WHAT YOU ARE ASKED TO DO → Return the whole listing exactly as it stands.

────

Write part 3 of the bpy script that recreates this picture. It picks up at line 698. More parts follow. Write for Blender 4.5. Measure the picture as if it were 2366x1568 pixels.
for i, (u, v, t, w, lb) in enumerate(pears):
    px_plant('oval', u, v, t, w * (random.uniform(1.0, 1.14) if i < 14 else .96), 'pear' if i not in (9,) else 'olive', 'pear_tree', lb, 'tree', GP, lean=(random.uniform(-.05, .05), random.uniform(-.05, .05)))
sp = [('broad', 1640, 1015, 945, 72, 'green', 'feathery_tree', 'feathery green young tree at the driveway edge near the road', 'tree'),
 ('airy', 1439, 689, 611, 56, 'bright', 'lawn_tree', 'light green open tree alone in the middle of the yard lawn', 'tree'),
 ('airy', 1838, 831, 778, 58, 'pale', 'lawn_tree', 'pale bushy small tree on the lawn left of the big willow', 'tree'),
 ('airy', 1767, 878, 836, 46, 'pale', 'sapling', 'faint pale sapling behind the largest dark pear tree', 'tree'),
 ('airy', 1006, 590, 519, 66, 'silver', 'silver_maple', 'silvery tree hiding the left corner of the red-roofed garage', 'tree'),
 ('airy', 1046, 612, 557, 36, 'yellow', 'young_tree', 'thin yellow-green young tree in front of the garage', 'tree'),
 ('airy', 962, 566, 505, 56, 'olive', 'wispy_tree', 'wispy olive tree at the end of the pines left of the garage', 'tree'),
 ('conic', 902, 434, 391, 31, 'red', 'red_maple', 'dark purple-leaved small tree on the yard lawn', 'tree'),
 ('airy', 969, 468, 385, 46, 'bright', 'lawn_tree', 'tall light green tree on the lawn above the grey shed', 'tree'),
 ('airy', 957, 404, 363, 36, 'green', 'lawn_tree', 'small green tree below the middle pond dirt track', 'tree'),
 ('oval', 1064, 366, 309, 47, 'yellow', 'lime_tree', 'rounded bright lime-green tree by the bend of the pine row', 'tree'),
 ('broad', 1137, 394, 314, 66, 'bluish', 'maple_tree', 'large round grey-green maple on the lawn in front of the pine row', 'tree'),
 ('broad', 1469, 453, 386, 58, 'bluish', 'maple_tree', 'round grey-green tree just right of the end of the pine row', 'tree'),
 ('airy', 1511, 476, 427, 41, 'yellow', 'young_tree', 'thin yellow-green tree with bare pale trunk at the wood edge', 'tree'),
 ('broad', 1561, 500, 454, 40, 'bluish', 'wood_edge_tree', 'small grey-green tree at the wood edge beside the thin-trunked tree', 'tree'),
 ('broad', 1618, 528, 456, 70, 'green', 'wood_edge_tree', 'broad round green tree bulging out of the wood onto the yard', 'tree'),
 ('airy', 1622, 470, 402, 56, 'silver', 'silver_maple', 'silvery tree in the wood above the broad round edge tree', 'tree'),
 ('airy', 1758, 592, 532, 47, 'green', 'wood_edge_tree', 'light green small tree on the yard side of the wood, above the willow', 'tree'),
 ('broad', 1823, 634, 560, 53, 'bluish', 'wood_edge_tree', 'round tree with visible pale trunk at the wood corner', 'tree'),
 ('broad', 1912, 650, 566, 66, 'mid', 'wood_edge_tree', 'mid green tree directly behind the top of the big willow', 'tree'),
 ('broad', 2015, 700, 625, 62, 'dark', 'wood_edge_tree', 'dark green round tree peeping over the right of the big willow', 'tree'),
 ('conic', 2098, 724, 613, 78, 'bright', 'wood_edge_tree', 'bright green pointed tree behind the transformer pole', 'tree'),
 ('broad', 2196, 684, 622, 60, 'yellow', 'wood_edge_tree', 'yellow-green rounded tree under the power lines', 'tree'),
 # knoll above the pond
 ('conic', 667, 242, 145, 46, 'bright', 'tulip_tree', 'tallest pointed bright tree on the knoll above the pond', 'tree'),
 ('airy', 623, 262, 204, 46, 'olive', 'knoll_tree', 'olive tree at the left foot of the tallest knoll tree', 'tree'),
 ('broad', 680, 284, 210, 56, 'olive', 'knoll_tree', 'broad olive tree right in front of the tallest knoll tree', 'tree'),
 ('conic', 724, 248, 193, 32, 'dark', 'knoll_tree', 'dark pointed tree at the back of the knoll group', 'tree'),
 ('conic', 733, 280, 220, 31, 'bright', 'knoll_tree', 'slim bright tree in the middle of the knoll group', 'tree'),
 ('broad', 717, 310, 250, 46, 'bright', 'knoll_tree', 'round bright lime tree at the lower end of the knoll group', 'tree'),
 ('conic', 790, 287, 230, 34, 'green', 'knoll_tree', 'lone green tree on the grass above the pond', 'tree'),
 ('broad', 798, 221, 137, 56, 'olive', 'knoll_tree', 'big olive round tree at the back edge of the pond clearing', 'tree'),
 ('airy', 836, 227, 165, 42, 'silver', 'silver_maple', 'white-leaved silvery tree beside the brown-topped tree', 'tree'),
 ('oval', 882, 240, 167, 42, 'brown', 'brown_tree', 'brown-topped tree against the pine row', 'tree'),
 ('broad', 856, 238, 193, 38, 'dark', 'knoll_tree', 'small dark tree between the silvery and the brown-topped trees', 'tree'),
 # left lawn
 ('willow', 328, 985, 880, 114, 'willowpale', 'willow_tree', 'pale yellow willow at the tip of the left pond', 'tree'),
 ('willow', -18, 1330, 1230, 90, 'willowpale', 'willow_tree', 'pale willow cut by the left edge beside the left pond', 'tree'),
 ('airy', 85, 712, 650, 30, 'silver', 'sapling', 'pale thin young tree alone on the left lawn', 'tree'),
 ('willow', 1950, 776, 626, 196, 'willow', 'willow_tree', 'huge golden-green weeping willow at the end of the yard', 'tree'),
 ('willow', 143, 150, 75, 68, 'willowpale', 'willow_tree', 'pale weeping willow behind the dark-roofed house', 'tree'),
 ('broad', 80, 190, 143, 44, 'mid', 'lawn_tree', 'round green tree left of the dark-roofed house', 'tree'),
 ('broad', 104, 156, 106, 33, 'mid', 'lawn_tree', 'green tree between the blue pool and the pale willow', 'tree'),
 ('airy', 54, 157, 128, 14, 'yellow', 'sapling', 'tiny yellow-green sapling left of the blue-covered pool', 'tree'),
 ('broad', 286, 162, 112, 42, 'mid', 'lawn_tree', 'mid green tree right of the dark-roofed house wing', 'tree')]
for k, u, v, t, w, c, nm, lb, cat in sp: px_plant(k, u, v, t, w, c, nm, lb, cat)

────

THE REPLY →
Write part 3 of the bpy script that recreates this picture. It picks up at line 698. More parts follow. Write for Blender 4.5. Measure the picture as if it were 2366x1568 pixels.
for i, (u, v, t, w, lb) in enumerate(pears):
    px_plant('oval', u, v, t, w * (random.uniform(1.0, 1.14) if i < 14 else .96), 'pear' if i not in (9,) else 'olive', 'pear_tree', lb, 'tree', GP, lean=(random.uniform(-.05, .05), random.uniform(-.05, .05)))
sp = [('broad', 1640, 1015, 945, 72, 'green', 'feathery_tree', 'feathery green young tree at the driveway edge near the road', 'tree'),
 ('airy', 1439, 689, 611, 56, 'bright', 'lawn_tree', 'light green open tree alone in the middle of the yard lawn', 'tree'),
 ('airy', 1838, 831, 778, 58, 'pale', 'lawn_tree', 'pale bushy small tree on the lawn left of the big willow', 'tree'),
 ('airy', 1767, 878, 836, 46, 'pale', 'sapling', 'faint pale sapling behind the largest dark pear tree', 'tree'),
 ('airy', 1006, 590, 519, 66, 'silver', 'silver_maple', 'silvery tree hiding the left corner of the red-roofed garage', 'tree'),
 ('airy', 1046, 612, 557, 36, 'yellow', 'young_tree', 'thin yellow-green young tree in front of the garage', 'tree'),
 ('airy', 962, 566, 505, 56, 'olive', 'wispy_tree', 'wispy olive tree at the end of the pines left of the garage', 'tree'),
 ('conic', 902, 434, 391, 31, 'red', 'red_maple', 'dark purple-leaved small tree on the yard lawn', 'tree'),
 ('airy', 969, 468, 385, 46, 'bright', 'lawn_tree', 'tall light green tree on the lawn above the grey shed', 'tree'),
 ('airy', 957, 404, 363, 36, 'green', 'lawn_tree', 'small green tree below the middle pond dirt track', 'tree'),
 ('oval', 1064, 366, 309, 47, 'yellow', 'lime_tree', 'rounded bright lime-green tree by the bend of the pine row', 'tree'),
 ('broad', 1137, 394, 314, 66, 'bluish', 'maple_tree', 'large round grey-green maple on the lawn in front of the pine row', 'tree'),
 ('broad', 1469, 453, 386, 58, 'bluish', 'maple_tree', 'round grey-green tree just right of the end of the pine row', 'tree'),
 ('airy', 1511, 476, 427, 41, 'yellow', 'young_tree', 'thin yellow-green tree with bare pale trunk at the wood edge', 'tree'),
 ('broad', 1561, 500, 454, 40, 'bluish', 'wood_edge_tree', 'small grey-green tree at the wood edge beside the thin-trunked tree', 'tree'),
 ('broad', 1618, 528, 456, 70, 'green', 'wood_edge_tree', 'broad round green tree bulging out of the wood onto the yard', 'tree'),
 ('airy', 1622, 470, 402, 56, 'silver', 'silver_maple', 'silvery tree in the wood above the broad round edge tree', 'tree'),
 ('airy', 1758, 592, 532, 47, 'green', 'wood_edge_tree', 'light green small tree on the yard side of the wood, above the willow', 'tree'),
 ('broad', 1823, 634, 560, 53, 'bluish', 'wood_edge_tree', 'round tree with visible pale trunk at the wood corner', 'tree'),
 ('broad', 1912, 650, 566, 66, 'mid', 'wood_edge_tree', 'mid green tree directly behind the top of the big willow', 'tree'),
 ('broad', 2015, 700, 625, 62, 'dark', 'wood_edge_tree', 'dark green round tree peeping over the right of the big willow', 'tree'),
 ('conic', 2098, 724, 613, 78, 'bright', 'wood_edge_tree', 'bright green pointed tree behind the transformer pole', 'tree'),
 ('broad', 2196, 684, 622, 60, 'yellow', 'wood_edge_tree', 'yellow-green rounded tree under the power lines', 'tree'),
 # knoll above the pond
 ('conic', 667, 242, 145, 46, 'bright', 'tulip_tree', 'tallest pointed bright tree on the knoll above the pond', 'tree'),
 ('airy', 623, 262, 204, 46, 'olive', 'knoll_tree', 'olive tree at the left foot of the tallest knoll tree', 'tree'),
 ('broad', 680, 284, 210, 56, 'olive', 'knoll_tree', 'broad olive tree right in front of the tallest knoll tree', 'tree'),
 ('conic', 724, 248, 193, 32, 'dark', 'knoll_tree', 'dark pointed tree at the back of the knoll group', 'tree'),
 ('conic', 733, 280, 220, 31, 'bright', 'knoll_tree', 'slim bright tree in the middle of the knoll group', 'tree'),
 ('broad', 717, 310, 250, 46, 'bright', 'knoll_tree', 'round bright lime tree at the lower end of the knoll group', 'tree'),
 ('conic', 790, 287, 230, 34, 'green', 'knoll_tree', 'lone green tree on the grass above the pond', 'tree'),
 ('broad', 798, 221, 137, 56, 'olive', 'knoll_tree', 'big olive round tree at the back edge of the pond clearing', 'tree'),
 ('airy', 836, 227, 165, 42, 'silver', 'silver_maple', 'white-leaved silvery tree beside the brown-topped tree', 'tree'),
 ('oval', 882, 240, 167, 42, 'brown', 'brown_tree', 'brown-topped tree against the pine row', 'tree'),
 ('broad', 856, 238, 193, 38, 'dark', 'knoll_tree', 'small dark tree between the silvery and the brown-topped trees', 'tree'),
 # left lawn
 ('willow', 328, 985, 880, 114, 'willowpale', 'willow_tree', 'pale yellow willow at the tip of the left pond', 'tree'),
 ('willow', -18, 1330, 1230, 90, 'willowpale', 'willow_tree', 'pale willow cut by the left edge beside the left pond', 'tree'),
 ('airy', 85, 712, 650, 30, 'silver', 'sapling', 'pale thin young tree alone on the left lawn', 'tree'),
 ('willow', 1950, 776, 626, 196, 'willow', 'willow_tree', 'huge golden-green weeping willow at the end of the yard', 'tree'),
 ('willow', 143, 150, 75, 68, 'willowpale', 'willow_tree', 'pale weeping willow behind the dark-roofed house', 'tree'),
 ('broad', 80, 190, 143, 44, 'mid', 'lawn_tree', 'round green tree left of the dark-roofed house', 'tree'),
 ('broad', 104, 156, 106, 33, 'mid', 'lawn_tree', 'green tree between the blue pool and the pale willow', 'tree'),
 ('airy', 54, 157, 128, 14, 'yellow', 'sapling', 'tiny yellow-green sapling left of the blue-covered pool', 'tree'),
 ('broad', 286, 162, 112, 42, 'mid', 'lawn_tree', 'mid green tree right of the dark-roofed house wing', 'tree')]
for k, u, v, t, w, c, nm, lb, cat in sp: px_plant(k, u, v, t, w, c, nm, lb, cat)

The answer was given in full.